This past weekend, the flashback movie at the Continental was Footloose. This time, the trip to the theater was different from the norm, as I'd never actually seen the movie before.
I know, revoke my "Child of the 80s" membership card. Shriek "How can you not have seen Footloose?!" at the top of your lungs. Whatever. It slipped through the cracks. And really, it's one of those movies that you almost feel like you don't have to see. The plot is pretty well-known, coming up in plenty of other pop culture references. And of course, every other person in the late 80s owned a copy of the soundtrack and played the crap out of it.
Anyway, I decided I'd better actually cross Footloose off "the list" and go see it. It was perhaps the most familiar experience I've ever had seeing a movie for the first time. As I expected, I did feel like I knew the whole thing already. Not that that was entirely a bad thing.
It was every bit as cheesy as I expected, and more. And not that that was entirely a bad thing either.
Ultimately, it was a fairly harmless but fun little bit of fluff. I guess it had a "message" as well, though in the context of the movie, I'm not sure whether that can be considered a plus or a minus.
Basically, I left the theater ambivalent on whether I'd actually liked the movie or not, but still feeling like I'd generally had a fun time at the movies. Call that... I don't know.... a B-?
5 comments:
Footloose, like Blues Brothers, Tron, and Dune, is a 1980s film that would never be made by the risk-averse Hollywood of today. Something like Footloose could be made and pushed down our throats (High School Musical), but an exact copy of Footloose would never see the light of day.

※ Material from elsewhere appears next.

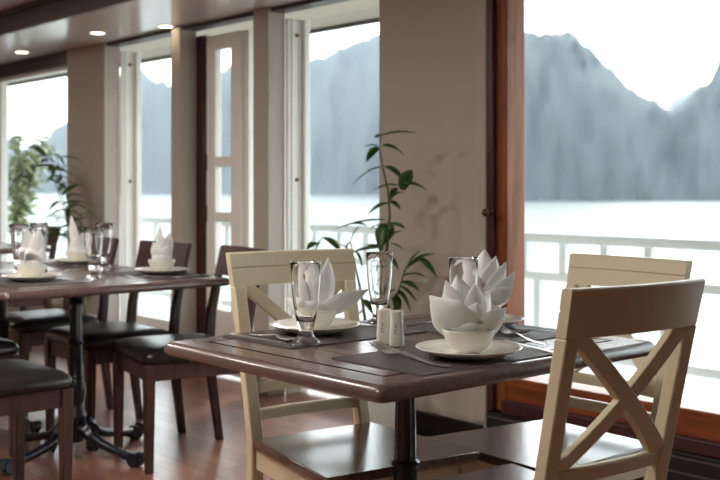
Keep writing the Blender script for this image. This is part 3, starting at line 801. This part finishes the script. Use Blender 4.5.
def random_plant(name, label, base, hgt, n, L, w, sp, potr, poth, potmat, leafmat, seed, nst=3, lo=.35, lean=(0, 0)):
    r = random.Random(seed); stems = []; lvs = []
    for s in range(nst):
        a = r.uniform(0, 2*PI); ex = sp*r.uniform(.3, 1.); top = Vector((lean[0]+math.cos(a)*ex, lean[1]+math.sin(a)*ex, hgt*r.uniform(.8, 1)))
        pts = [Vector((math.cos(a)*.03*k/5, math.sin(a)*.03*k/5, poth-.04)) if k == 0 else Vector((top.x*(k/5)**1.6, top.y*(k/5)**1.6, poth-.04+(top.z-poth+.04)*k/5)) for k in range(6)]
        stems.append(pts)
        for k in range(n):
            t = r.uniform(lo, 1); i = min(4, int(t*5)); q = pts[i].lerp(pts[i+1], t*5-i); b = r.uniform(0, 2*PI); ln = L*r.uniform(.6, 1.2)
            lvs.append((q, q+Vector((math.cos(b)*ln, math.sin(b)*ln, r.uniform(-.6, .5)*ln)), w*r.uniform(.7, 1.2), ln*.2))
    return plant(name, label, base, stems, lvs, potr, poth, potmat, leafmat, seed)
random_plant('potted_plant', 'thin-leaved potted plant against the far left pier and window', (-6.5, 3.28, 0), 1.46, 20, .17, .017, .14, .12, .24, M['pot'], M['leaf'], 12, 3, .5, (-.13, -.13))
random_plant('potted_shrub', 'olive green shrub outside on the deck beyond the far left window', (-10.75, 4.6, -.04), 1.78, 60, .20, .035, .50, .22, .36, M['terracotta'], M['leafo'], 22, 5, .3)

# turned post with a knob at the far left edge
np_ = thing('newel_post', 'dark wooden post with a rounded knob at the left picture edge', 'post', (-7.555, 3.065, 0))
MB().box(-.045, .045, -.045, .045, 0, .80).build('shaft', M['darkwood'], np_, bevel=.008)
MB().lathe([(.0, .80), (.05, .80), (.052, .82), (.034, .84), (.026, .90), (.036, .96), (.022, .99), (.0, 1.0)], 20).build('turned_neck', M['darkwood'], np_, smooth=True, auto=.8)
MB().lathe([(.0, .985), (.022, .988), (.042, 1.02), (.052, 1.055), (.044, 1.09), (.02, 1.11), (.0, 1.113)], 20).build('knob', M['darkwood'], np_, smooth=True)

# ------------------------------------------------------------------ camera
cam = bpy.data.cameras.new('camera'); co = bpy.data.objects.new('camera', cam); COL.objects.link(co)
co.location = (0, 0, 1.14); co.rotation_euler = (PI/2, 0, math.atan2(.753, .658))
cam.sensor_width = 36; cam.lens = 1065/720*36; cam.shift_y = -(240-187)/720
cam.clip_end = 20000; cam.clip_start = .05
cam.dof.use_dof = True; cam.dof.focus_distance = 2.5; cam.dof.aperture_fstop = 5.0
S.camera = co

# ------------------------------------------------------------------ light
w = bpy.data.worlds.new('world'); S.world = w; w.use_nodes = True
nt = w.node_tree; bg = nt.nodes['Background']
tc = nt.nodes.new('ShaderNodeTexCoord'); sx = nt.nodes.new('ShaderNodeSeparateXYZ'); r = nt.nodes.new('ShaderNodeValToRGB')
nt.links.new(tc.outputs['Generated'], sx.inputs[0]); nt.links.new(sx.outputs[2], r.inputs[0]); nt.links.new(r.outputs[0], bg.inputs[0])
e = r.color_ramp.elements
e[0].position = 0.; e[0].color = (1., .99, .95, 1); e[1].position = 1.; e[1].color = (.30, .38, .48, 1)
q = e.new(.22); q.color = (.90, .97, 1., 1); q = e.new(.5); q.color = (.55, .64, .74, 1)
bg.inputs[1].default_value = 3.6
sun = bpy.data.lights.new('sun', 'SUN'); sun.energy = 1.2; sun.angle = math.radians(9); sun.color = (1, .88, .70)
so = bpy.data.objects.new('sun', sun); COL.objects.link(so)
az = FW*1.0+RT*.34; az.normalize(); el = math.radians(34)
dirv = Vector((az.x*math.cos(el), az.y*math.cos(el), math.sin(el)))
so.rotation_euler = (-dirv).to_track_quat('-Z', 'Y').to_euler()
so.location = (0, 0, 6)
# added fill lights with unseen disc fixtures, set under the ceiling to brighten the room
for i, (x, y) in enumerate([(-3.2, .9), (-4.6, .4), (-5.6, 1.2), (-2.2, .2), (-9.2, .3)]):
    t = struct(MB().lathe([(.0, -.03), (.20, -.03), (.215, -.018), (.22, 0), (.0, 0)], 24).build('trim_fill_light_%d' % (i+1), M['lamp'], None, loc=(x, y, SZ+.13)))
    l = bpy.data.lights.new('fill_lamp', 'AREA'); l.shape = 'DISK'; l.size = .4; l.energy = 11.5; l.color = (1, .97, .92)
    lo = bpy.data.objects.new('fill_lamp', l); COL.objects.link(lo); lo.location = (x, y, SZ+.13-.034)

S.view_settings.view_transform = 'Standard'; S.view_settings.look = 'None'
S.view_settings.exposure = .76; S.view_settings.gamma = 1.
S.view_settings.use_curve_mapping = False
S.cycles.use_denoising = True
S.cycles.max_bounces = 12; S.cycles.transparent_max_bounces = 16; S.cycles.transmission_bounces = 12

I'm sure your ears were happy to hear Kenny Loggins in a soundtrack.
a few weekends ago they had an 80's movie marathon, and I finally saw Wargames. yeah one of those iconic movies I had never gotten around to seeing, and had always wanted to.
Wargames was good but the ending was troubling because you *can* win at tic-tac-toe...I guess the computer would know to pick a corner second when the first pick was the middle, but it had to have gotten that wrong once to recognize not to do it again?
the mole
Re: Wargames... I'm amazed how many keystrokes are necessary to type the words "tic tac toe." Listen to the foley work when Broderick is talking to Joshua/WOPR. Amazing.
If the 1970s was the height of artistic cinema, the 1980s was the height of pop culture cinema. Perhaps I'm just skewed as an almost 33-year-old.
By the way, what is that archaic device attached the Kevin Bacon's belt? Is that some sort of primitive iPod?
Everybody cut. Everybody cut.
That's a doubly funny observation about the Walkman, because as far as I can remember, the only Walkman in the entire movie is during the "teaching Chris Penn to dance" sequence. Kevin Bacon's character never wears one.